After three years, with her home disappearing under mountains of ingredients, Allen found commercial premises in Primrose Hill where she continued to expand.

"From day one my goal had been to get into Selfridges. As soon as I moved into my premises I approached them. When I finally spoke to their buyer, he turned me down. I was horrified, but insisted in dropping my samples in anyway. An hour later he called to order cakes for the London and Birmingham stores." In 2011 - just after the birth of her second child - Allen moved the business into the current café unit with the bakery downstairs, where she employs nine staff.

Unlike Allen, Emma Babb, who last year founded vintage tea party caterers, Tea Time Events, had no desperate longing to bake. Her motivation was a love of afternoon tea and a need to change her working life. Says Babb, who spent 15 years in advertising, 10 of them with her own agency: "I didn't even know I could bake. I'd made a Victoria Sponge and cookies and that was about it.

"My mother and I loved tea - that was our thing. We were having a moan about work, over tea, when we came up with the idea of Teatime Events."

Employing a baker wasn't financially viable, so Babb - now a passionate baker - decided she would bake - and discovered a hitherto unknown talent. "I made a carrot cake and it was delicious. I was really surprised," she laughs.

Babb and her mother, Jan Berman, - a one-time window dresser who'd worked for Mary Quant - serve sandwiches, scones, cakes and Yorkshire tea on vintage china at stylishly laid tables in their customers' homes.
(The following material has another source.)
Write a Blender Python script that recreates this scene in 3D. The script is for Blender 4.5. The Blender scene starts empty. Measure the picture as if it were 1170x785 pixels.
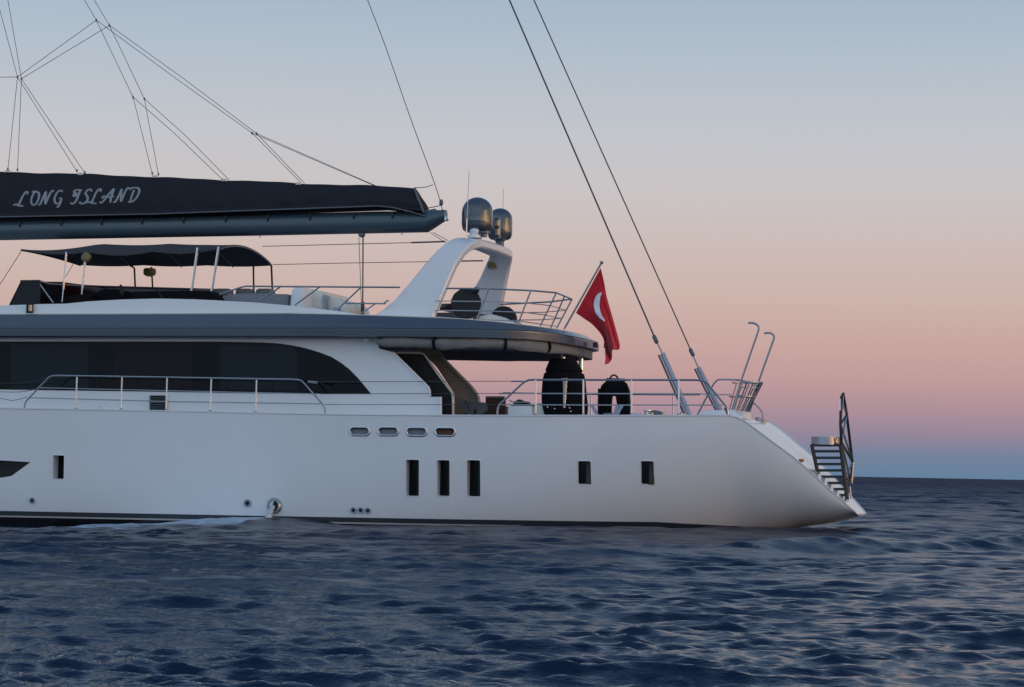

They also deliver tea tray gifts of a cup, saucer and side plate with a mini cake, mini bottles of Prosecco and orange juice plus chocolate dipped strawberries and scones, clotted cream and jam. "They make a really unusual present as you keep the tray and cups and saucers."

Another baker whose treats are popular with gift givers is Natalie Baynes, founder of Lovecakepops. Baynes's Italian father and his family own Pasta Brown restaurant in Covent Garden.

Apart from a six-year stint in advertising, she'd always worked around food. A year ago she needed sweet birthday treats for her daughter to take to school. She decided to try cake pops - a truffle-like cake on a stick covered with chocolate. "I was really delighted with the result. Baby pink cake pops covered in sugar - every school girl's dream."

The response from her daughter and friends was fantastic and she started fiddling around with different colours and designs, making some for a friend's 40th birthday. "I discovered a creative streak I never knew I had."

Like Allen, Baynes never refuses work. "I never say 'no' to anything, but I think I should sometimes. My first challenge was 40 Minions. I was really nervous but they turned out so well they are now a popular choice for children's parties."

Baynes has found fitting her creations around her young children can be a challenge. "I can't do it when they're around or they'll want to eat them."

Allen and Babb have also had to fit their creations around their children but husbands and friends have been invaluable supporters.

Despite the juggling, none of them regrets her decision to bake.

"I have the best of both worlds," says Babb, who combines her weekend baking with two days' freelance advertising work.

Allen, who is about to open a second store in Notting Hill, says it has been a career that has fitted into motherhood.

"There are positives and negatives - I sometimes have to come back into work after school pick-up if there has been an issue, but the children love being here. In the early days I couldn't have a week off, but now it is easier to manage with a family."